The poll, which found Obama at 44 per cent and McCain at 43 per cent, supports what some Republicans and Democrats privately have said in recent days - that the race narrowed after the third debate as Republican-leaning voters drifted home to their party.
Three weeks ago, an AP-GfK survey found that Obama had surged to a seven-point lead over McCain, lifted by voters who thought the Democrat was better suited to lead the United States through its sudden economic crisis.
The contest is still volatile, and the split among voters is apparent less than two weeks before the November 4 election.
The new AP-GfK head-to-head result is a departure from some, but not all, recent national polls.
Obama and McCain were essentially tied among likely voters in the latest George Washington University Battleground Poll, conducted by Republican strategist Ed Goeas and Democratic pollster Celinda Lake.
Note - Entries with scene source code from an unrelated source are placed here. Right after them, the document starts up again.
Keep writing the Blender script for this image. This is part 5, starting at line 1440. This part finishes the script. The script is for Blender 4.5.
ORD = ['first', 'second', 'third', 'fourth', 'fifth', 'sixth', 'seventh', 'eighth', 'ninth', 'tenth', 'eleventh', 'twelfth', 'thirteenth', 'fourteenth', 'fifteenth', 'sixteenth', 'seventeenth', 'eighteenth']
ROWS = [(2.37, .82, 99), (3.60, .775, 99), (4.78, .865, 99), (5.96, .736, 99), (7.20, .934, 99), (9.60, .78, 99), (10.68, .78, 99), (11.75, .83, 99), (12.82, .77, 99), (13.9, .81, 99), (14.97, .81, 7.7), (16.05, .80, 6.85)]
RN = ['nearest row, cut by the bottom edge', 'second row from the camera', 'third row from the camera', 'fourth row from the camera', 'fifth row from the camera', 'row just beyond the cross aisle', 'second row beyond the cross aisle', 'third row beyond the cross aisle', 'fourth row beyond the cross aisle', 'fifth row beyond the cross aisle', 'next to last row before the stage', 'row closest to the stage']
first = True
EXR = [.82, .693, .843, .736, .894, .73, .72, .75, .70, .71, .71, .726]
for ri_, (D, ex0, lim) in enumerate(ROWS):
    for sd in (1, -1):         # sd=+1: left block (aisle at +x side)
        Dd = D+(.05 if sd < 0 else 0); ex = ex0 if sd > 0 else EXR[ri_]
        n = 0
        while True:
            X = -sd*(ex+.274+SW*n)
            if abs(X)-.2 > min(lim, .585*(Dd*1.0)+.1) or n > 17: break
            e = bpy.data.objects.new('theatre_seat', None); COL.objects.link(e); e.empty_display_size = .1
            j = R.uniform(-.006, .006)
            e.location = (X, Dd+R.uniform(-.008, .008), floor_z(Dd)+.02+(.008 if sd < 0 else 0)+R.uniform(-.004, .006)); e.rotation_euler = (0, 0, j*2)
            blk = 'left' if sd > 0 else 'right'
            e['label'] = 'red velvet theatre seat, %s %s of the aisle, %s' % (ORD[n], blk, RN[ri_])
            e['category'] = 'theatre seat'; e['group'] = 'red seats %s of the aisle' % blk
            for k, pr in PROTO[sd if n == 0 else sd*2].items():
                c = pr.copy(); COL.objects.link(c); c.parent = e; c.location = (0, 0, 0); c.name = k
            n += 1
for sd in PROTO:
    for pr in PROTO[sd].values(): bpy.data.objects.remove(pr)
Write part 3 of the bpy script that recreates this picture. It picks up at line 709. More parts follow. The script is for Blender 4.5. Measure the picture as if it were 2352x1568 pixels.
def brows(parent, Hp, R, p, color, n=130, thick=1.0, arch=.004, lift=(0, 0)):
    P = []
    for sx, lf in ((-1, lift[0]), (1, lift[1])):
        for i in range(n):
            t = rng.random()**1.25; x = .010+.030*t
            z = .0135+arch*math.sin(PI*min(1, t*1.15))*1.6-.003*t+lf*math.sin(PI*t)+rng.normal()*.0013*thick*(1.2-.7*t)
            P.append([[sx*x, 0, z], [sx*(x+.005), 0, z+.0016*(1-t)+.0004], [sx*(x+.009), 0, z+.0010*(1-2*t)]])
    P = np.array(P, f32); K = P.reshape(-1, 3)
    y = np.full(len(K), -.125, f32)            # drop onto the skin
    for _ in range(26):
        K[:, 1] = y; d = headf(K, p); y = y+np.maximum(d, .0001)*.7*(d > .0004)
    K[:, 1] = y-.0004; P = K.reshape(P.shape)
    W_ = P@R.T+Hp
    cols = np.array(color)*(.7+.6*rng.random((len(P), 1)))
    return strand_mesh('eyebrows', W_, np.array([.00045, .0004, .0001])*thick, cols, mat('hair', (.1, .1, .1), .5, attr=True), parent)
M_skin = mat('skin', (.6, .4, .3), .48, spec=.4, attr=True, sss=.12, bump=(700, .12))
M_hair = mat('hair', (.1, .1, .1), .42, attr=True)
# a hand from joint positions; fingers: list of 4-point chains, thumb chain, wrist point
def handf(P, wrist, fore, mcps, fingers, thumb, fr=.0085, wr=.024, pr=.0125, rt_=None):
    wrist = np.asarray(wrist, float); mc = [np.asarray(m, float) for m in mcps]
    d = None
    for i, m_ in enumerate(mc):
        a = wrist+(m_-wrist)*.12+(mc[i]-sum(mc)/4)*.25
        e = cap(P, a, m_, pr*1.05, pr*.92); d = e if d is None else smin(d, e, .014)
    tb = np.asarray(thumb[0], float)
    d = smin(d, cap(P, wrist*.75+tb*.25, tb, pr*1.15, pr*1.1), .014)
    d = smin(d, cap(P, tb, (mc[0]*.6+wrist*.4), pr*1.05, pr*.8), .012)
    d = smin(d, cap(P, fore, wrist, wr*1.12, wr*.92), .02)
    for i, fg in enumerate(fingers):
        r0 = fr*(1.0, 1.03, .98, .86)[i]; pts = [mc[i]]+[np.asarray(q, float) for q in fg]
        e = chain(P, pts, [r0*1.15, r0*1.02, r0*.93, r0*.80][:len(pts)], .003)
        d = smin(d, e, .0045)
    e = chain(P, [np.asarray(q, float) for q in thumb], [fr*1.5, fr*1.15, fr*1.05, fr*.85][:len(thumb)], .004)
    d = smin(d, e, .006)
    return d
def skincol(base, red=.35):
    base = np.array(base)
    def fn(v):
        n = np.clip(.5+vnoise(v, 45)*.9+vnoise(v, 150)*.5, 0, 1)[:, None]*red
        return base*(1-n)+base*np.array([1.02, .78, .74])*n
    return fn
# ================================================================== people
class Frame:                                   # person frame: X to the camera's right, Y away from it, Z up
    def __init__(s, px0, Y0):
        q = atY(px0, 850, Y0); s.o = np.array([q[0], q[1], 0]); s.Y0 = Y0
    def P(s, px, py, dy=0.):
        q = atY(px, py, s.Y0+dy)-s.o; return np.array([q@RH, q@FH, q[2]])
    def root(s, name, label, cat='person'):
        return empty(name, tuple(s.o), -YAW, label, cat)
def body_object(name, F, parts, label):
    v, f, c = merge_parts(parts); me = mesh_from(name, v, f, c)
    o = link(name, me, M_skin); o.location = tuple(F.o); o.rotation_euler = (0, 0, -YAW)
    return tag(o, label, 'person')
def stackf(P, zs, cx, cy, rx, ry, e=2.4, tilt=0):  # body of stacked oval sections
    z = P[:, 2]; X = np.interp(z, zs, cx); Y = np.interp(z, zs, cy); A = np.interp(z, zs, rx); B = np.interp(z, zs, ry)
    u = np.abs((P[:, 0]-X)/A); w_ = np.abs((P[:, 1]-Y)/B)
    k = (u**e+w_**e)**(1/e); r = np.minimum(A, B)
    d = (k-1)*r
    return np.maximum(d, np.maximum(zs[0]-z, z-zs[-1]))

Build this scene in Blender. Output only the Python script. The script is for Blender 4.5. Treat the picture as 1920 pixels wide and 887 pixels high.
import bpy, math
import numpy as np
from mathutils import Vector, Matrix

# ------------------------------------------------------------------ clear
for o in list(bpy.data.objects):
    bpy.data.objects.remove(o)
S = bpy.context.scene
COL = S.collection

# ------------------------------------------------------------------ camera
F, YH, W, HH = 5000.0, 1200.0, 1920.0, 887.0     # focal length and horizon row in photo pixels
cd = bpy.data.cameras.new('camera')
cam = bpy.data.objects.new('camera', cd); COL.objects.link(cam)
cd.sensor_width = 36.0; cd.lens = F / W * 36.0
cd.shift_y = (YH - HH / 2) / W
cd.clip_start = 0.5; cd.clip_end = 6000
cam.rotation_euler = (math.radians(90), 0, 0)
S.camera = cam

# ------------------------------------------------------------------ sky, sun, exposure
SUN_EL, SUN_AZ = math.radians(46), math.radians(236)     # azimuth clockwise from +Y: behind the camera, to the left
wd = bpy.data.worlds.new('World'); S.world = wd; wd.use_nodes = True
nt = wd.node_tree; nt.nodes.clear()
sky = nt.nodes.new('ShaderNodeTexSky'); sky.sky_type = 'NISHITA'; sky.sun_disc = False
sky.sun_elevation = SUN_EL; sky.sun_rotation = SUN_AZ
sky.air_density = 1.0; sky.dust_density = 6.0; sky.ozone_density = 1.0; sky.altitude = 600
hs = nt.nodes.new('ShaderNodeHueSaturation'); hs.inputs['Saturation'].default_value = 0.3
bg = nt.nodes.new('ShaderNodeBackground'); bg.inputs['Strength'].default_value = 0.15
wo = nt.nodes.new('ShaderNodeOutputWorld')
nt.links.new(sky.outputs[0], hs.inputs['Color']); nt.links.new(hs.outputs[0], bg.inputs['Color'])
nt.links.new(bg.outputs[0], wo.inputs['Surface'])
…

In other surveys, focusing on likely voters, a Washington Post-ABC News poll showed Obama up by nine percentage points, while a poll by the non-partisan Pew Research Centre had Obama leading by 14.
Obama ahead
A Wall Street Journal/NBC News poll, among the broader category of people registered to vote, found Obama ahead by 10 points.
Polls are snapshots of highly fluid campaigns. In this case, there is a margin of error of plus or minus 3.5 percentage points. That means Obama could be ahead by as many as eight points or down by as many as six. There are many reasons why polls differ, including methods of estimating likely voters and the wording of questions.